Artificial Intelligence for EM Problem Set (D&D)

Structural Health Monitoring of D&D Facility to Identify Cracks and Structural Defects for Surveillance and Maintenance

Structural health monitoring is imperative to the ongoing surveillance and maintenance (S&M) across the DOE complex. As these facilities await decommissioning, there is a need to understand the structural health of these structures. Many of these facilities were built over 50 years ago and, in some cases, these facilities have gone beyond operational life expectancy.

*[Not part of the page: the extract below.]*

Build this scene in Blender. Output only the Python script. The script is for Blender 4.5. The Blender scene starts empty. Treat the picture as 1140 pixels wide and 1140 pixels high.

In any of these scenarios, the structural integrity of these facilities may be compromised, so it is imperative that adequate inspections are performed with the minimal intervention of the human need to be performed on a continuous and ongoing basis.

Machine Learning and Deep Learning are state-of-start technologies capable of facilitating the assessment of structural integrity in aging nuclear facilities by detecting cracks using a Convolutional Neural Network (CNN) deep learning approach.

The overall objective of this task is to investigate specific applications to solve the DOE-EM problem sets in challenging areas, including potential applications of existing state-of-the-art technologies such as imaging, robotics, sensors, big data, and machine learning/deep learning, to assess the structural integrity of aging facilities in support of ongoing surveillance and maintenance (S&M) across the DOE complex.

Benefits:

Identifying the structural defects with the help of the AI systems will minimize the manual inspection of the nuclear facilities.
Early detection of structural defects will avoid the health risk to the project personnel working in the site.
Developed models can detect the cracks with high accuracy and can run inference in Real-Time from remote sensors.
AI models can be deployed for the various surveillance maintenance activities at multiple facilities.

Accomplishments:

Implemented CNN deep learning approach for the surveillance & maintenance of the nuclear infrastructure.
Implemented a Convolutional Auto Encoder (CAE) for anomaly detection which can visually highlight the cracks in imagery data.
Implemented a One Class Classifier (OCC), which is a hybrid approach with a combination of Auto Encoder (AE) and CNN.
Ability to generate 3D point clouds from mesh files that are similar to LiDAR scans.
Designed an AE to reconstruct 3D point clouds from synthetic and LiDAR data capable of detecting cracks.
YOLOv3 (You Only Look Once V3) neural network architecture has been implemented, which is a real-time object detection mechanism suitable for streaming videos, static videos, and static images.